Exemples de pièces de théâtre
Une petite sélection d’extraits de pièces de théâtre classique.
On ne badine pas avec l’amour est un drame romantique en trois actes écrit par Alfred de Musset au XIXe siècle. Un très grand classique sur le thème du cheminement amoureux des deux personnages principaux : Camille et Perdican. De cette pièce, on retient la magnifique tirade de Perdican :
Tous les hommes sont menteurs, inconstants, faux, bavards, hypocrites, orgueilleux et lâches, méprisables et sensuels ; toutes les femmes sont perfides, artificieuses, vaniteuses, curieuses et dépravées ; le monde n'est qu'un égout sans fond où les phoques les plus informes rampent et se tordent sur des montagnes de fange ; mais il y a au monde une chose sainte et sublime, c'est l'union de deux de ces êtres si imparfaits et si affreux. On est souvent trompés en amour, souvent blessé et souvent malheureux ; mais on aime, et quand on est sur le bord de sa tombe, on se retourne pour regarder en arrière et on se dit : j'ai souffert souvent, je me suis trompé quelquefois ; mais j'ai aimé. C'est moi qui ai vécu, et non pas un être factice créé par mon orgueil et mon ennui.
Alfred de Musset, On ne badine pas avec l’amour, Acte II, scène 5
L’Avare est une comédie de Molière en cinq actes et en prose, dans laquelle le personnage Harpagon, riche bourgeois et veuf, se caractérise par son avarice. Comique de mots, de gestes, de caractère et de situation, sont les procédés utilisés dans cette pièce, qui met également en avant le mariage et l’amour et la famille.
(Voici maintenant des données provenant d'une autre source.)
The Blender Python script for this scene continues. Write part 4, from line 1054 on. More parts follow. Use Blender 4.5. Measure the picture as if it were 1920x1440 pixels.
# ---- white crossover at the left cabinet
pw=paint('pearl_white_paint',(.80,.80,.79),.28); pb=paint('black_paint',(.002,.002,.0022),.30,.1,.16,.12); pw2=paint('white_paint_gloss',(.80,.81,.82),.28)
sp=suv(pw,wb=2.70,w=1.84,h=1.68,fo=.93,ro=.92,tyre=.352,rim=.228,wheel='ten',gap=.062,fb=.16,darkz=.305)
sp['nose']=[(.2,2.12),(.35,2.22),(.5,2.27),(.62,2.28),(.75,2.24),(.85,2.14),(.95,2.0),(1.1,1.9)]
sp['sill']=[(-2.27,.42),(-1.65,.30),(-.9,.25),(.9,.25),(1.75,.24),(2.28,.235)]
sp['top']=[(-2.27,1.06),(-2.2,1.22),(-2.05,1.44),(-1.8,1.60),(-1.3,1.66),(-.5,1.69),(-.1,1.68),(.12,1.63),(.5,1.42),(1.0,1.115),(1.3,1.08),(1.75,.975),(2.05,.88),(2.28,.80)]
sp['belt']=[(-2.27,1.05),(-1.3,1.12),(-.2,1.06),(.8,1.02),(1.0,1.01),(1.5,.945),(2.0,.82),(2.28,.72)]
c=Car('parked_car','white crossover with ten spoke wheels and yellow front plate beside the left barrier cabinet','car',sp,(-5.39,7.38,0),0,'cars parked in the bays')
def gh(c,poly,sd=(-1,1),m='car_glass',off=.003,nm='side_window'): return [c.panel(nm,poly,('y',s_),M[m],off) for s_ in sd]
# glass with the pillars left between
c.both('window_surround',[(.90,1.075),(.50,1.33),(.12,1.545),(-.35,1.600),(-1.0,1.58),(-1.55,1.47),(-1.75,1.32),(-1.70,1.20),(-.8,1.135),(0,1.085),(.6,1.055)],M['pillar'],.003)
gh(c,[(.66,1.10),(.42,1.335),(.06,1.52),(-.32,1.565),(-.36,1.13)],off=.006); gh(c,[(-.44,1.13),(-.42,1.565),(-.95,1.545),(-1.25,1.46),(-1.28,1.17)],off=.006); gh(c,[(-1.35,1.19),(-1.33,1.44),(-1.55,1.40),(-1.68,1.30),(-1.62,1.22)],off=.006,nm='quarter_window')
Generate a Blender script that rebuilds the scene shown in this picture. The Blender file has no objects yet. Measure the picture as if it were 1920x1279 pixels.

Harpagon, obsédé par son argent, en devient ridicule, surtout dans la dernière scène, où il découvre que sa fortune a été volé.
Au voleur ! au voleur ! à l’assassin ! au meurtrier ! Justice, juste ciel ! Je suis perdu, je suis assassiné ; on m’a coupé la gorge : on m’a dérobé mon argent. Qui peut-ce être ? Qu’est-il devenu ? Où est-il ? Où se cache-t-il ? Que ferai-je pour le trouver ? Où courir ? Où ne pas courir ? N’est-il point là ? n’est-il point ici ? Qui est-ce ? Arrête. (À lui-même, se prenant par le bras.) Rends-moi mon argent, coquin… Ah ! c’est moi ! Mon esprit est troublé, et j’ignore où je suis, qui je suis, et ce que je fais. Hélas ! mon pauvre argent ! mon pauvre argent ! mon cher ami ! on m’a privé de toi ; et puisque tu m’es enlevé, j’ai perdu mon support, ma consolation, ma joie : tout est fini pour moi, et je n’ai plus que faire au monde. Sans toi, il m’est impossible de vivre. C’en est fait ; je n’en puis plus ; je me meurs ; je suis mort ; je suis enterré. N’y a-t-il personne qui veuille me ressusciter, en me rendant mon cher argent, ou en m’apprenant qui l’a pris. Euh ! que dites-vous ? Ce n’est personne. Il faut, qui que ce soit qui ait fait le coup, qu’avec beaucoup de soin on ait épié l’heure ; et l’on a choisi justement le temps que je parlais à mon traître de fils. Sortons. Je veux aller quérir la justice, et faire donner la question à toute ma maison ; à servantes, à valets, à fils, à fille, et à moi aussi. Que de gens assemblés ! Je ne jette mes regards sur personne qui ne me donne des soupçons, et tout me semble mon voleur. Hé ! de quoi est-ce qu’on parle là ? de celui qui m’a dérobé ? Quel bruit fait-on là-haut ? Est-ce mon voleur qui y est ? De grâce, si l’on sait des nouvelles de mon voleur, je supplie que l’on m’en dise. N’est-il point caché là parmi vous ? Ils me regardent tous, et se mettent à rire. Vous verrez qu’ils ont part, sans doute, au vol que l’on m’a fait. Allons, vite, des commissaires, des archers, des prévôts, des juges, des gênes, des potences, et des bourreaux ! Je veux faire pendre tout le monde ; et si je ne retrouve mon argent, je me pendrai moi-même après.